Thoughts on love provide the focus for one of the insightful meditative sequences in the beautifully illustrated new animated fantasy, “Kahlil Gibran’s The Prophet.” Photo courtesy of GKIDS.

“The Prophet” presents an intriguing, inspiring mix of thoughts and ideas in a beautifully animated cinematic package. The meditative sequences are particularly impressive with their stunning imagery and profound thoughts. Viewers young and old are sure to glean valuable insights from these segments. It’s truly refreshing to see a picture that attempts to offer something meaningful to more youthful audiences without being condescending or silly.

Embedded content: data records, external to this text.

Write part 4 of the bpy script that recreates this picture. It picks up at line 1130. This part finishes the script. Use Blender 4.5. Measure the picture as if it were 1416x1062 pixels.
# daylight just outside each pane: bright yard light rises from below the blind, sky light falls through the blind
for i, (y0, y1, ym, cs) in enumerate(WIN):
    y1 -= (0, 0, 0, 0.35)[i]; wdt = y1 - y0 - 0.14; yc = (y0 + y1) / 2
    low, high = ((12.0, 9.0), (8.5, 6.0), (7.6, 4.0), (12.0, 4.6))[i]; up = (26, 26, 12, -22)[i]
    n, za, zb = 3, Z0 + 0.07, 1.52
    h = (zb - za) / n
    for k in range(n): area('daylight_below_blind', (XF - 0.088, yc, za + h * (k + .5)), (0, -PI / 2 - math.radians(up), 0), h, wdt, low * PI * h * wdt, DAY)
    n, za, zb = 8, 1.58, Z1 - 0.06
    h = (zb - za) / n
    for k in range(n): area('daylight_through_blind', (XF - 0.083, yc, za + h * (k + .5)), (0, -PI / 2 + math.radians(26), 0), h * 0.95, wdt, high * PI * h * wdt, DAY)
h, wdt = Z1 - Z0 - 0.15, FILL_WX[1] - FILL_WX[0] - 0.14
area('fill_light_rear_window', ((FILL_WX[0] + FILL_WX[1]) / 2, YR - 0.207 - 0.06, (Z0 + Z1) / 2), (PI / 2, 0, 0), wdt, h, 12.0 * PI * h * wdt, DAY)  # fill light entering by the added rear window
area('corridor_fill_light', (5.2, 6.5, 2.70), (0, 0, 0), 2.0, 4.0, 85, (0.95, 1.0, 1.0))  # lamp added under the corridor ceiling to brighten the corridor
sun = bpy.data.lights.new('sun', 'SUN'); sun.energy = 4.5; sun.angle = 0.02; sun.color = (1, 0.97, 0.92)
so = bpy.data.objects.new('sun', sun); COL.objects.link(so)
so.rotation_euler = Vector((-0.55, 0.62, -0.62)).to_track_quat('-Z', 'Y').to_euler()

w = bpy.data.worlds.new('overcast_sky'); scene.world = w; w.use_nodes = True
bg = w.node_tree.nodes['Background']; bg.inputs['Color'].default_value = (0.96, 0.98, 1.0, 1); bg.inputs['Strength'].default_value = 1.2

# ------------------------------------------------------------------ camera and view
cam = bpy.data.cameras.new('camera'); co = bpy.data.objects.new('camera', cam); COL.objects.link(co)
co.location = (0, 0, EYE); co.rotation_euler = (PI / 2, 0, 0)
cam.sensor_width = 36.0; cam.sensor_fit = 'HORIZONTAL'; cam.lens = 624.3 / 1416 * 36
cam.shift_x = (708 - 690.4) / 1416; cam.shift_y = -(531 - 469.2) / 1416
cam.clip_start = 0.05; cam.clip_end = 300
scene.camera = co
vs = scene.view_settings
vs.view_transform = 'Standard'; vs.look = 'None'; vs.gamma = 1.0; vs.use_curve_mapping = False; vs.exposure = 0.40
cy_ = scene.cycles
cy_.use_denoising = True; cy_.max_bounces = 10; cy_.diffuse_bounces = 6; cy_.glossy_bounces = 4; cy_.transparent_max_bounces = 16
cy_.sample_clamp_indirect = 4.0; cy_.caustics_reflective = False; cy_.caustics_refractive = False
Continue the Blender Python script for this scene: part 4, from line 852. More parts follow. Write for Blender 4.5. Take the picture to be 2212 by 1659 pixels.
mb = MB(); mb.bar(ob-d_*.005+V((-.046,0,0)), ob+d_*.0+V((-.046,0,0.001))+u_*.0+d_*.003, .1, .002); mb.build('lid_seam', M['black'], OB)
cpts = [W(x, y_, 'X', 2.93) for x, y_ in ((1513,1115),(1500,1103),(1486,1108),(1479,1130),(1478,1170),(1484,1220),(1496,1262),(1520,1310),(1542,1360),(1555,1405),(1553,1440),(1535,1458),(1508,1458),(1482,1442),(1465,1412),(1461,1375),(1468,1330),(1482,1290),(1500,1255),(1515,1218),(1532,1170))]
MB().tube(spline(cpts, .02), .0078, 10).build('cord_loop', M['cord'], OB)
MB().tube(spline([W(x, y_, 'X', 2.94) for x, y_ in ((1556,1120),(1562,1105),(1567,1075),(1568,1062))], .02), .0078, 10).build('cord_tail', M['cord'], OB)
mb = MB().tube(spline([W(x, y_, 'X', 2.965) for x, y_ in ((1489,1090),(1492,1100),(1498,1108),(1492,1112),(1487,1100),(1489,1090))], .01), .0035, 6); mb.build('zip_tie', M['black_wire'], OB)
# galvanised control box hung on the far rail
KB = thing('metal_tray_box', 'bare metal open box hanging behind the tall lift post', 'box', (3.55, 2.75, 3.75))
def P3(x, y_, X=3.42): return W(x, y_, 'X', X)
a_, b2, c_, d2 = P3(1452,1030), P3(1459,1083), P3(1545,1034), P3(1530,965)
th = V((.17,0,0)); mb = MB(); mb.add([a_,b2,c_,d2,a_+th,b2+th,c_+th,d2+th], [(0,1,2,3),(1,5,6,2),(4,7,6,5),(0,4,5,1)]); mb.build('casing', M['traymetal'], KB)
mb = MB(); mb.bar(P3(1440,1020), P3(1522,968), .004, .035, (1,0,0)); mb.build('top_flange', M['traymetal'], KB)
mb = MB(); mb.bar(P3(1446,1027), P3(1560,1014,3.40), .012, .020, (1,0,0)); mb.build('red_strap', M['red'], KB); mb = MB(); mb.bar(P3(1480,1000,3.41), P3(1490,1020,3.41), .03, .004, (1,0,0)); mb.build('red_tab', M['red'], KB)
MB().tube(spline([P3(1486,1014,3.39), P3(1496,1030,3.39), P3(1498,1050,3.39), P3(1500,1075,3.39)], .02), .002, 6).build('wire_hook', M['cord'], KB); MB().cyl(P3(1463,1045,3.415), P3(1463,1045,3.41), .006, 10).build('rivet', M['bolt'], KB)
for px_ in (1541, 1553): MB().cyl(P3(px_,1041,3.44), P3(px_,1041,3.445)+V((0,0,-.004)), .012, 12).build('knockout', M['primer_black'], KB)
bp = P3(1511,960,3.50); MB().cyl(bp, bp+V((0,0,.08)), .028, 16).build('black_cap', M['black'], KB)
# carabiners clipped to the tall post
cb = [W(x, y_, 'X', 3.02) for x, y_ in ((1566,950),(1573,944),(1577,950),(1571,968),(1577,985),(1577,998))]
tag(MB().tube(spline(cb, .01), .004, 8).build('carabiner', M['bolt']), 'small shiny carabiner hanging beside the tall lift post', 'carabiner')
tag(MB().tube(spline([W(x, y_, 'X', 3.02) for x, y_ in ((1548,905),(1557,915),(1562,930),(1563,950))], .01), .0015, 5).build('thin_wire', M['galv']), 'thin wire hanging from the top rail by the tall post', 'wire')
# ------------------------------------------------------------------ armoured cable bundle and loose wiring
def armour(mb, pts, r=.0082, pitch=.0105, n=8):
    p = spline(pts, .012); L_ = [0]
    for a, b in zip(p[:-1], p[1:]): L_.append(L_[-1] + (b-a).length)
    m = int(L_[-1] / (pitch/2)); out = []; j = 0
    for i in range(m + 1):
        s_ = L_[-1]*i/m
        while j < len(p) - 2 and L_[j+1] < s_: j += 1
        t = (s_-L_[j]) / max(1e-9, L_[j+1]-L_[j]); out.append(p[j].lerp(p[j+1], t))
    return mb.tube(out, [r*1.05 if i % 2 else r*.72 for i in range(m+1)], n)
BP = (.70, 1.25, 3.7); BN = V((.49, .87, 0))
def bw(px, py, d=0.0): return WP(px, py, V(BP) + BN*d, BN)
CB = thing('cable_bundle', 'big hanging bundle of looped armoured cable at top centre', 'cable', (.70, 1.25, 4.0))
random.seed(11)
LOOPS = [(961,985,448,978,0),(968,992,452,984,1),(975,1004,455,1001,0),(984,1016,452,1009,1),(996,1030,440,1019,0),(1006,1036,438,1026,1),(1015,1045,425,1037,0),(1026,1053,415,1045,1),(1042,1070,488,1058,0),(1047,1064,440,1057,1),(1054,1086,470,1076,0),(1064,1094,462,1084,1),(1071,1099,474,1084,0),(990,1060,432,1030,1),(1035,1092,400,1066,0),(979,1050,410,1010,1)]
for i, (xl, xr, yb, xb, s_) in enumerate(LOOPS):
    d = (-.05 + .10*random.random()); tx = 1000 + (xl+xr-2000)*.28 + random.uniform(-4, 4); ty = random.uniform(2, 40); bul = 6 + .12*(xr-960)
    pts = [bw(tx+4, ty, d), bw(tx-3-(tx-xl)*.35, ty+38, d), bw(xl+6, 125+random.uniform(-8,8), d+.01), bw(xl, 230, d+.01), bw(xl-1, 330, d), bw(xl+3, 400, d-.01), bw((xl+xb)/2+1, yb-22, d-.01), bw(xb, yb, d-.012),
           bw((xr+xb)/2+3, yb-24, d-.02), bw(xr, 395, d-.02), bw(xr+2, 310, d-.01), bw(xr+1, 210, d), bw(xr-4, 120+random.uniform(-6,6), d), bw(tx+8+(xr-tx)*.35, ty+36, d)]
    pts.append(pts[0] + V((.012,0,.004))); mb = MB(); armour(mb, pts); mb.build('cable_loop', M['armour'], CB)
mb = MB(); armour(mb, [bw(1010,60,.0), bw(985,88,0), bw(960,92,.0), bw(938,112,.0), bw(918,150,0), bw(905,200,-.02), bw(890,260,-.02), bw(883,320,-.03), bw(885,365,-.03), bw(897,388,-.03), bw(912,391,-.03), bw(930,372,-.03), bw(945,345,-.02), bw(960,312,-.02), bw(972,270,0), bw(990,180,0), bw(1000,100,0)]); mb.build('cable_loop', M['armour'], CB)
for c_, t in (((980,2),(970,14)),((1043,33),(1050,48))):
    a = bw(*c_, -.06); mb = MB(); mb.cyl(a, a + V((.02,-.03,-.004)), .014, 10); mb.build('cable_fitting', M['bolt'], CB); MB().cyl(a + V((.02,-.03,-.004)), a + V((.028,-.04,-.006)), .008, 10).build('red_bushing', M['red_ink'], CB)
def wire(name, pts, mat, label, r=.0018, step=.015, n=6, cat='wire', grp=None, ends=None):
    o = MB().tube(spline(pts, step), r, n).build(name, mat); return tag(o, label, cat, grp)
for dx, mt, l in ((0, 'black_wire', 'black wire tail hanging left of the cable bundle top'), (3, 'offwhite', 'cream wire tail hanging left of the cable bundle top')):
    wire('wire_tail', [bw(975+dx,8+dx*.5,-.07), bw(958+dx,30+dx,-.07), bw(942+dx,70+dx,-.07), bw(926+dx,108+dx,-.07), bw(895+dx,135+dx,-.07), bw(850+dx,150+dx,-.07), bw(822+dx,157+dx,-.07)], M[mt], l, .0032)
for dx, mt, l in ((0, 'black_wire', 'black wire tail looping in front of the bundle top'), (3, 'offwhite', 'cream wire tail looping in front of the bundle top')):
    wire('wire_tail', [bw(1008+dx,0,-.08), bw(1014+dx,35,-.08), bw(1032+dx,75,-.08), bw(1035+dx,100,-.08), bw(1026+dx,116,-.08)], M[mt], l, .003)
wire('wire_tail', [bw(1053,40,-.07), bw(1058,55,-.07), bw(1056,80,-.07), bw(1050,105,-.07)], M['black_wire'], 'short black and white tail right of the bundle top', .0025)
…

With that said, however, the film also has one major flaw – an overlong (and surprisingly somewhat juvenile) opening sequence. While this segment is necessary to introduce the characters and the narrative that carries the story, its execution leaves much to be desired (and could easily turn off viewers whose patience is easily tested). So, in light of this, I heartily suggest that audience members do what they can to grit their teeth and hang on through this portion of the picture. They will indeed be richly rewarded for their persistence if they can successfully make it past a lead-in seriously in need of significant reworking.

The film is currently playing in limited release, primarily at theaters specializing in independent cinema. Visit the picture’s web site for locations where it’s being screened.

Those seeking the truth about the nature of existence have often come to the conclusion that “life is its own answer.” For some, that supposition may seem overly glib or simplistic. However, the more we look at it, the more likely we’ll come to agree with that idea, especially when we sincerely assess the source of our life’s origin. “The Prophet” helps show us the way in that regard, revealing just how beautiful, meaningful and rewarding it – and we – can be.